Problem details
Write each line of the material exactly as given, from the top through the line that contains "from mathutils import Vector as V, Matrix", and omit all pictures.

Source data
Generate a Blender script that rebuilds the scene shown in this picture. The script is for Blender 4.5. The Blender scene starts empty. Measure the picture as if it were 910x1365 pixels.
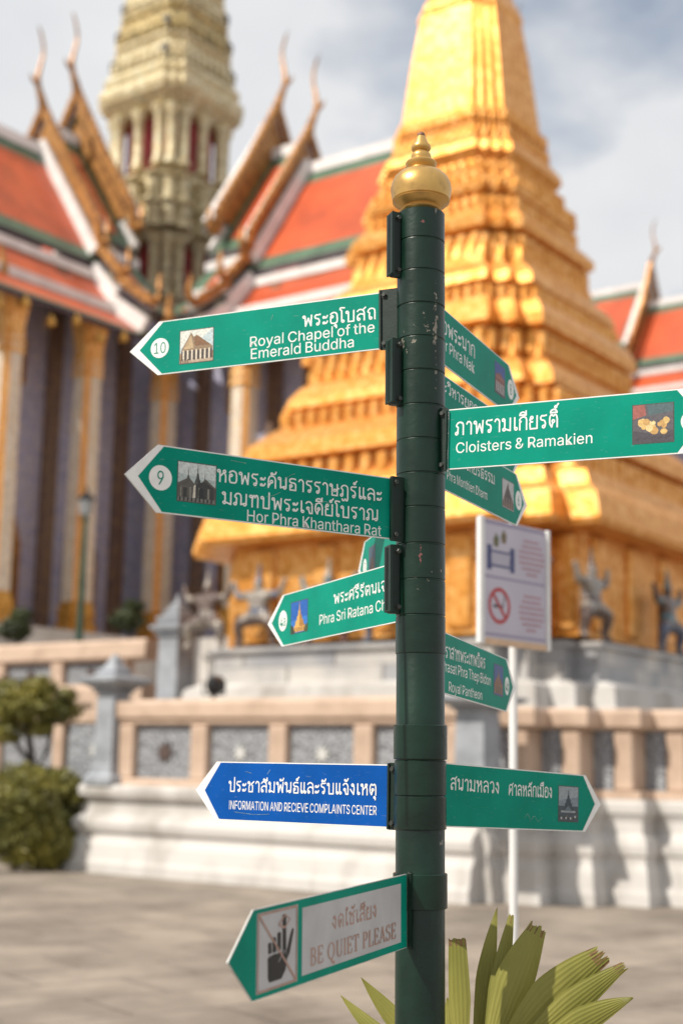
import bpy, bmesh, math, random
from mathutils import Vector as V, Matrix

# ------------------------------------------------------------------ camera, sky, sun, exposure
scene = bpy.context.scene
F_PX, CX, CY = 1896.0, 455.0, 682.5            # lens in pixels of the 910 x 1365 photograph
PITCH, ROLL = math.atan((1018 - 682.5) / F_PX), math.radians(1.1)
C0 = V((0, 0, 1.6))
FW = V((0, math.cos(PITCH), math.sin(PITCH)))
_u = V((0, -math.sin(PITCH), math.cos(PITCH)))
_r = V((1, 0, 0))
RT = _r * math.cos(ROLL) + _u * math.sin(ROLL)
UP = _u * math.cos(ROLL) - _r * math.sin(ROLL)
cam_d = bpy.data.cameras.new('camera')
cam = bpy.data.objects.new('camera', cam_d)
scene.collection.objects.link(cam)
cam.matrix_world = Matrix((( RT.x, UP.x, -FW.x, C0.x), (RT.y, UP.y, -FW.y, C0.y), (RT.z, UP.z, -FW.z, C0.z), (0, 0, 0, 1)))
cam_d.sensor_fit = 'VERTICAL'
cam_d.sensor_height = 36.0
cam_d.lens = F_PX / 1365.0 * 36.0
cam_d.clip_start, cam_d.clip_end = 0.05, 3000
cam_d.dof.use_dof = True
cam_d.dof.focus_distance = 3.40
cam_d.dof.aperture_fstop = 2.1
scene.camera = cam

SUN_AZ, SUN_EL = math.radians(58), math.radians(45)      # from behind the camera, to its left
SD = V((-math.sin(SUN_AZ) * math.cos(SUN_EL), -math.cos(SUN_AZ) * math.cos(SUN_EL), math.sin(SUN_EL)))
sun_d = bpy.data.lights.new('sun', 'SUN')
sun_d.energy, sun_d.angle, sun_d.color = 4.1, math.radians(0.5), (1.0, 0.93, 0.82)
sun = bpy.data.objects.new('sun', sun_d)
scene.collection.objects.link(sun)
sun.rotation_mode = 'QUATERNION'
sun.rotation_quaternion = (-SD).to_track_quat('-Z', 'Y')

world = bpy.data.worlds.new('World')
scene.world = world
world.use_nodes = True
nt = world.node_tree
N, Lk = nt.nodes, nt.links
bg = N['Background']
sky = N.new('ShaderNodeTexSky')
sky.sky_type = 'NISHITA'
sky.sun_disc = False
sky.sun_elevation = SUN_EL
sky.sun_rotation = math.atan2(SD.x, SD.y)
sky.air_density, sky.dust_density, sky.ozone_density = 1.3, 0.8, 1.6
tc = N.new('ShaderNodeTexCoord')
sep = N.new('ShaderNodeSeparateXYZ')
Lk.new(tc.outputs['Generated'], sep.inputs[0])
za = N.new('ShaderNodeMath'); za.operation = 'ADD'; za.inputs[1].default_value = 0.25
Lk.new(sep.outputs['Z'], za.inputs[0])
dx = N.new('ShaderNodeMath'); dx.operation = 'DIVIDE'
dy = N.new('ShaderNodeMath'); dy.operation = 'DIVIDE'
Lk.new(sep.outputs['X'], dx.inputs[0]); Lk.new(za.outputs[0], dx.inputs[1])
Lk.new(sep.outputs['Y'], dy.inputs[0]); Lk.new(za.outputs[0], dy.inputs[1])
cmb = N.new('ShaderNodeCombineXYZ')
Lk.new(dx.outputs[0], cmb.inputs[0]); Lk.new(dy.outputs[0], cmb.inputs[1])
mp = N.new('ShaderNodeMapping'); mp.inputs['Location'].default_value = (4.16, 0.10, 0.0)
Lk.new(cmb.outputs[0], mp.inputs['Vector'])
nz = N.new('ShaderNodeTexNoise'); nz.inputs['Scale'].default_value = 2.2
nz.inputs['Detail'].default_value = 7; nz.inputs['Roughness'].default_value = 0.52
Lk.new(mp.outputs[0], nz.inputs['Vector'])
rp = N.new('ShaderNodeValToRGB')
rp.color_ramp.elements[0].position = 0.31; rp.color_ramp.elements[0].color = (.26, .26, .26, 1)
rp.color_ramp.elements[1].position = 0.47; rp.color_ramp.elements[1].color = (1, 1, 1, 1)
Lk.new(nz.outputs['Fac'], rp.inputs['Fac'])
nz2 = N.new('ShaderNodeTexNoise'); nz2.inputs['Scale'].default_value = 5.0; nz2.inputs['Detail'].default_value = 5
Lk.new(mp.outputs[0], nz2.inputs['Vector'])
cl = N.new('ShaderNodeValToRGB')
cl.color_ramp.elements[0].position = 0.3; cl.color_ramp.elements[0].color = (7.0, 7.15, 7.4, 1)
cl.color_ramp.elements[1].position = 0.7; cl.color_ramp.elements[1].color = (7.9, 7.95, 8.05, 1)
Lk.new(nz2.outputs['Fac'], cl.inputs['Fac'])
mx = N.new('ShaderNodeMixRGB')
Lk.new(rp.outputs['Color'], mx.inputs['Fac']); Lk.new(sky.outputs['Color'], mx.inputs['Color1']); Lk.new(cl.outputs['Color'], mx.inputs['Color2'])
Lk.new(mx.outputs['Color'], bg.inputs['Color'])
bg.inputs['Strength'].default_value = 0.09

scene.view_settings.view_transform = 'Standard'
scene.view_settings.look = 'None'
scene.view_settings.gamma = 1.0
scene.view_settings.exposure = 0.25
scene.view_settings.use_curve_mapping = False
scene.render.engine = 'CYCLES'
scene.cycles.use_denoising = True
scene.cycles.max_bounces = 6
scene.cycles.sample_clamp_indirect = 4.0

# ------------------------------------------------------------------ helpers
rnd = random.Random(7)
def ray(px, py): return FW + RT * ((px - CX) / F_PX) - UP * ((py - CY) / F_PX)
def at(px, py, y): r = ray(px, py); return C0 + r * (y / r.y)
def on_plane(px, py, p0, n): r = ray(px, py); return C0 + r * ((p0 - C0).dot(n) / r.dot(n))
def ground_at(px, py, z=0.0): r = ray(px, py); return C0 + r * ((z - 1.6) / r.z)

class MB:
    """collects faces of one mesh"""
    def __init__(s): s.v, s.f, s.m, s.sm = [], [], [], []
    def add(s, vs, fs, mat=0, smooth=False):
        n = len(s.v); s.v += [tuple(p) for p in vs]
        for f in fs: s.f.append(tuple(i + n for i in f)); s.m.append(mat); s.sm.append(smooth)
    def poly(s, pts, mat=0): s.add(pts, [tuple(range(len(pts)))], mat)
    def box(s, c, d, mat=0, rz=0.0, bevel=0.0):
        x, y, z = d[0] / 2, d[1] / 2, d[2] / 2
        co, si = math.cos(rz), math.sin(rz)
        def T(p): return (c[0] + p[0] * co - p[1] * si, c[1] + p[0] * si + p[1] * co, c[2] + p[2])
        if bevel <= 0:
            vs = [T((sx * x, sy * y, sz * z)) for sz in (-1, 1) for sx, sy in ((-1, -1), (1, -1), (1, 1), (-1, 1))]
            s.add(vs, [(3, 2, 1, 0), (4, 5, 6, 7), (0, 1, 5, 4), (1, 2, 6, 5), (2, 3, 7, 6), (3, 0, 4, 7)], mat); return
        b = bevel; rings = []
        def ring(hx, hy, hz): return [T((hx - b, -hy, hz)), T((hx, -hy + b, hz)), T((hx, hy - b, hz)), T((hx - b, hy, hz)), T((-hx + b, hy, hz)), T((-hx, hy - b, hz)), T((-hx, -hy + b, hz)), T((-hx + b, -hy, hz))]
        rings = [ring(x - b, y - b, -z), ring(x, y, -z + b), ring(x, y, z - b), ring(x - b, y - b, z)]
        s.loft(rings, mat)
    def loft(s, rings, mat=0, smooth=False, caps=True, closed=True):
        n = len(rings[0]); vs = [p for r in rings for p in r]; fs = []
        for i in range(len(rings) - 1):
            for j in range(n if closed else n - 1):
                k = (j + 1) % n
                fs.append((i * n + j, i * n + k, (i + 1) * n + k, (i + 1) * n + j))
        if caps and closed:
            fs.append(tuple(range(n - 1, -1, -1))); fs.append(tuple((len(rings) - 1) * n + j for j in range(n)))
        s.add(vs, fs, mat, smooth)
    def lathe(s, prof, seg=24, c=(0, 0, 0), mat=0, smooth=True, caps=True):
        rings = [[(c[0] + r * math.cos(2 * math.pi * j / seg), c[1] + r * math.sin(2 * math.pi * j / seg), c[2] + z) for j in range(seg)] for r, z in prof]
        s.loft(rings, mat, smooth, caps)
    def tube(s, pts, rad, seg=8, mat=0, smooth=True):
        pts = [V(p) for p in pts]; rings = []
        up = V((0, 0, 1))
        for i, p in enumerate(pts):
            t = (pts[min(i + 1, len(pts) - 1)] - pts[max(i - 1, 0)]).normalized()
            a = t.cross(up if abs(t.z) < 0.9 else V((1, 0, 0))).normalized(); b = a.cross(t)
            r = rad[i] if isinstance(rad, (list, tuple)) else rad
            rings.append([p + a * (r * math.cos(2 * math.pi * j / seg)) + b * (r * math.sin(2 * math.pi * j / seg)) for j in range(seg)])
        s.loft(rings, mat, smooth)
    def ball(s, c, r, mat=0, seg=12, rings=8):
        r = (r, r, r) if not isinstance(r, (tuple, list)) else r
        R = []
        for i in range(1, rings):
            t = math.pi * i / rings
            R.append([(c[0] + r[0] * math.sin(t) * math.cos(2 * math.pi * j / seg), c[1] + r[1] * math.sin(t) * math.sin(2 * math.pi * j / seg), c[2] - r[2] * math.cos(t)) for j in range(seg)])
        s.loft(R, mat, True)
    def bar(s, p, q, w, h, mat=0):
        """rectangular bar from p to q, w wide sideways, h tall"""
        p, q = V(p), V(q); t = (q - p).normalized()
        a = t.cross(V((0, 0, 1)))
        a = a.normalized() if a.length > 1e-5 else V((1, 0, 0)); b = a.cross(t)
        rings = [[o + a * (sx * w / 2) + b * (sz * h / 2) for sx, sz in ((-1, -1), (1, -1), (1, 1), (-1, 1))] for o in (p, q)]
        s.loft(rings, mat)
    def build(s, name, mats, parent=None, offset=None):
        me = bpy.data.meshes.new(name)
        off = V(offset) if offset is not None else V((0, 0, 0))
        me.from_pydata([tuple(V(p) - off) for p in s.v], [], s.f)
        for m in (mats if isinstance(mats, (list, tuple)) else [mats]): me.materials.append(m)
        me.polygons.foreach_set('material_index', s.m)
        me.polygons.foreach_set('use_smooth', s.sm)
        if s.recalc:
            bm = bmesh.new(); bm.from_mesh(me)
            bmesh.ops.recalc_face_normals(bm, faces=bm.faces)
            bm.to_mesh(me); bm.free()
        if any(s.sm): me.set_sharp_from_angle(angle=math.radians(38))
        o = bpy.data.objects.new(name, me); scene.collection.objects.link(o)
        if parent is not None: o.parent = parent
        return o
    recalc = True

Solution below
Generate a Blender script that rebuilds the scene shown in this picture. The script is for Blender 4.5. The Blender scene starts empty. Measure the picture as if it were 910x1365 pixels.
import bpy, bmesh, math, random
from mathutils import Vector as V, Matrix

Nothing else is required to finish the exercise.